Objective: Output the lines that follow exactly as they are.

Data section:

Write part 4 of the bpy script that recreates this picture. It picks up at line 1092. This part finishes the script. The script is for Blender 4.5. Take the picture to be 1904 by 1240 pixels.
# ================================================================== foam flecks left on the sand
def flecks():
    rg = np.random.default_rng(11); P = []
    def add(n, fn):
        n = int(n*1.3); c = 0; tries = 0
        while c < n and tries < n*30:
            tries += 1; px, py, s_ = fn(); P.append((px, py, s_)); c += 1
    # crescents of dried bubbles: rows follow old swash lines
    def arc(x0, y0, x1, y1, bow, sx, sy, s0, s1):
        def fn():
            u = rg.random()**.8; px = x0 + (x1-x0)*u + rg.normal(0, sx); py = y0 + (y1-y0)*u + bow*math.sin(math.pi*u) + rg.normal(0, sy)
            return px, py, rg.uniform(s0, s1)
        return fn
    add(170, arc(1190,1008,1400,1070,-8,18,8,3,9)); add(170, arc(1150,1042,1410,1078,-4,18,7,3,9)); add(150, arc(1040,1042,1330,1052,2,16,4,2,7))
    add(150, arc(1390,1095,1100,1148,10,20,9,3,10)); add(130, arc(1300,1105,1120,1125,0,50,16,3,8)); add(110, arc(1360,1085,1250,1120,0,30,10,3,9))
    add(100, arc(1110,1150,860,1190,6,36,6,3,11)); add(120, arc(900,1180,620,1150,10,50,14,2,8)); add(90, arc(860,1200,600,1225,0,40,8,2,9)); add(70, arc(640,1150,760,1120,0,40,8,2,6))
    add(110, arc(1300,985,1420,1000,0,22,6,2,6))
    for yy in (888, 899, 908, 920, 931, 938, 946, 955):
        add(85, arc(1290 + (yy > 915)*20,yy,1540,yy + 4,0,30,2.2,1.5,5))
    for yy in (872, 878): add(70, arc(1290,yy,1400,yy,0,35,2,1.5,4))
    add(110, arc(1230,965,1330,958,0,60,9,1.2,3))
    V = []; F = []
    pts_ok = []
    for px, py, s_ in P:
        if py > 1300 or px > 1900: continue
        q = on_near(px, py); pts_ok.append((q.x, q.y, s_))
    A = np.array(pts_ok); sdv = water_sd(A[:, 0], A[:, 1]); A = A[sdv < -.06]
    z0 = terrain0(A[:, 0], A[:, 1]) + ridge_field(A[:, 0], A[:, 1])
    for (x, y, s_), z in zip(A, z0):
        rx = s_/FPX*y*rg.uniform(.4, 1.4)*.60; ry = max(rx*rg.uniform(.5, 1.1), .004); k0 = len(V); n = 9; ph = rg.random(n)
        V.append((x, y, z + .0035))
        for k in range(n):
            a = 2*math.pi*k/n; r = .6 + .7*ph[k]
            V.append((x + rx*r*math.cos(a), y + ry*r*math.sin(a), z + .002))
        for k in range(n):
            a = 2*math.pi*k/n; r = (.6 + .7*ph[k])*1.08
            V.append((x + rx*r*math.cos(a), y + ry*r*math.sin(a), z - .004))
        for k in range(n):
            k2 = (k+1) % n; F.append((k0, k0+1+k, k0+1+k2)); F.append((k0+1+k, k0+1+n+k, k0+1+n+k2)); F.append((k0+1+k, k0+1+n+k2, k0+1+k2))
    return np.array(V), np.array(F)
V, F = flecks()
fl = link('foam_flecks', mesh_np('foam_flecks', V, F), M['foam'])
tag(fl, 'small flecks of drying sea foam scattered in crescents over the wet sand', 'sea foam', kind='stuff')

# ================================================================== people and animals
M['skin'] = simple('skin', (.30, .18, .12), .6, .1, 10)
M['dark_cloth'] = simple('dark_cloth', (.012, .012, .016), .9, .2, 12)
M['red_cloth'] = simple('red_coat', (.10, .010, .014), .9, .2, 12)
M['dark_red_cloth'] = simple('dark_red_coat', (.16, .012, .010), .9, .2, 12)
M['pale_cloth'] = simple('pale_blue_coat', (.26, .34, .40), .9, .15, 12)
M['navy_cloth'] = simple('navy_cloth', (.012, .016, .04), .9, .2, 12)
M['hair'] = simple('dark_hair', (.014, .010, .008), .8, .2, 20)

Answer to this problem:
Write part 4 of the bpy script that recreates this picture. It picks up at line 1092. This part finishes the script. The script is for Blender 4.5. Take the picture to be 1904 by 1240 pixels.
# ================================================================== foam flecks left on the sand
def flecks():
    rg = np.random.default_rng(11); P = []
    def add(n, fn):
        n = int(n*1.3); c = 0; tries = 0
        while c < n and tries < n*30:
            tries += 1; px, py, s_ = fn(); P.append((px, py, s_)); c += 1
    # crescents of dried bubbles: rows follow old swash lines
    def arc(x0, y0, x1, y1, bow, sx, sy, s0, s1):
        def fn():
            u = rg.random()**.8; px = x0 + (x1-x0)*u + rg.normal(0, sx); py = y0 + (y1-y0)*u + bow*math.sin(math.pi*u) + rg.normal(0, sy)
            return px, py, rg.uniform(s0, s1)
        return fn
    add(170, arc(1190,1008,1400,1070,-8,18,8,3,9)); add(170, arc(1150,1042,1410,1078,-4,18,7,3,9)); add(150, arc(1040,1042,1330,1052,2,16,4,2,7))
    add(150, arc(1390,1095,1100,1148,10,20,9,3,10)); add(130, arc(1300,1105,1120,1125,0,50,16,3,8)); add(110, arc(1360,1085,1250,1120,0,30,10,3,9))
    add(100, arc(1110,1150,860,1190,6,36,6,3,11)); add(120, arc(900,1180,620,1150,10,50,14,2,8)); add(90, arc(860,1200,600,1225,0,40,8,2,9)); add(70, arc(640,1150,760,1120,0,40,8,2,6))
    add(110, arc(1300,985,1420,1000,0,22,6,2,6))
    for yy in (888, 899, 908, 920, 931, 938, 946, 955):
        add(85, arc(1290 + (yy > 915)*20,yy,1540,yy + 4,0,30,2.2,1.5,5))
    for yy in (872, 878): add(70, arc(1290,yy,1400,yy,0,35,2,1.5,4))
    add(110, arc(1230,965,1330,958,0,60,9,1.2,3))
    V = []; F = []
    pts_ok = []
    for px, py, s_ in P:
        if py > 1300 or px > 1900: continue
        q = on_near(px, py); pts_ok.append((q.x, q.y, s_))
    A = np.array(pts_ok); sdv = water_sd(A[:, 0], A[:, 1]); A = A[sdv < -.06]
    z0 = terrain0(A[:, 0], A[:, 1]) + ridge_field(A[:, 0], A[:, 1])
    for (x, y, s_), z in zip(A, z0):
        rx = s_/FPX*y*rg.uniform(.4, 1.4)*.60; ry = max(rx*rg.uniform(.5, 1.1), .004); k0 = len(V); n = 9; ph = rg.random(n)
        V.append((x, y, z + .0035))
        for k in range(n):
            a = 2*math.pi*k/n; r = .6 + .7*ph[k]
            V.append((x + rx*r*math.cos(a), y + ry*r*math.sin(a), z + .002))
        for k in range(n):
            a = 2*math.pi*k/n; r = (.6 + .7*ph[k])*1.08
            V.append((x + rx*r*math.cos(a), y + ry*r*math.sin(a), z - .004))
        for k in range(n):
            k2 = (k+1) % n; F.append((k0, k0+1+k, k0+1+k2)); F.append((k0+1+k, k0+1+n+k, k0+1+n+k2)); F.append((k0+1+k, k0+1+n+k2, k0+1+k2))
    return np.array(V), np.array(F)
V, F = flecks()
fl = link('foam_flecks', mesh_np('foam_flecks', V, F), M['foam'])
tag(fl, 'small flecks of drying sea foam scattered in crescents over the wet sand', 'sea foam', kind='stuff')

# ================================================================== people and animals
M['skin'] = simple('skin', (.30, .18, .12), .6, .1, 10)
M['dark_cloth'] = simple('dark_cloth', (.012, .012, .016), .9, .2, 12)
M['red_cloth'] = simple('red_coat', (.10, .010, .014), .9, .2, 12)
M['dark_red_cloth'] = simple('dark_red_coat', (.16, .012, .010), .9, .2, 12)
M['pale_cloth'] = simple('pale_blue_coat', (.26, .34, .40), .9, .15, 12)
M['navy_cloth'] = simple('navy_cloth', (.012, .016, .04), .9, .2, 12)
M['hair'] = simple('dark_hair', (.014, .010, .008), .8, .2, 20)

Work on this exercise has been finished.